7. Practice your handshake.

There is nothing worse than a dead fish handshake from a candidate. When I was in high school, my father taught me how to give a proper handshake, and since then I’ve constantly been commended for my “vice-like handshake.”

One last tip: When you shake someone’s hand and they say their name, repeat it back to them so you remember. I have a huge problem with this, and I never remember anyone’s names. It’s embarrassing and makes it look like you don’t care.

8. Follow up.

While it may feel like you’re being a needy puppy, employers want to feel schmoozed. Send a handwritten thank you note, as well as an email right after the interview. Don’t forget to get the contact information of every person you speak with, so that you can immediately open the lines of communication and ensure they know how interested you are in the position.

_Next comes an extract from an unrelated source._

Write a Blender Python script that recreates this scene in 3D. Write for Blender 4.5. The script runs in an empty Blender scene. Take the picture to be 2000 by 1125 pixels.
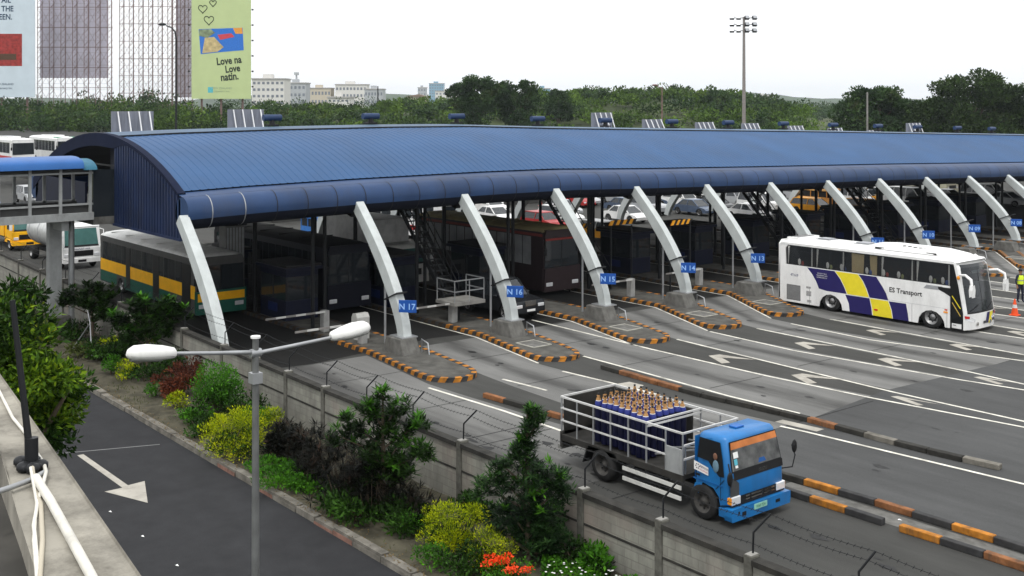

One last tip: If a recruiter gives you a timeline on when you should hear about the position and you haven’t heard anything by then, wait one more day and then reach out! Don’t let them forget about you. Seeing your name in their inbox will prompt them to give you an answer!

The process of finding a job can be grueling and unpleasant, and very few people are actually prepared for it. There is no manual to help you find a job, and finding practical knowledge is often difficult. While these tips are certainly not comprehensive, they will make your job hunt less daunting. You are now ready for the real world, Darlings. Good luck!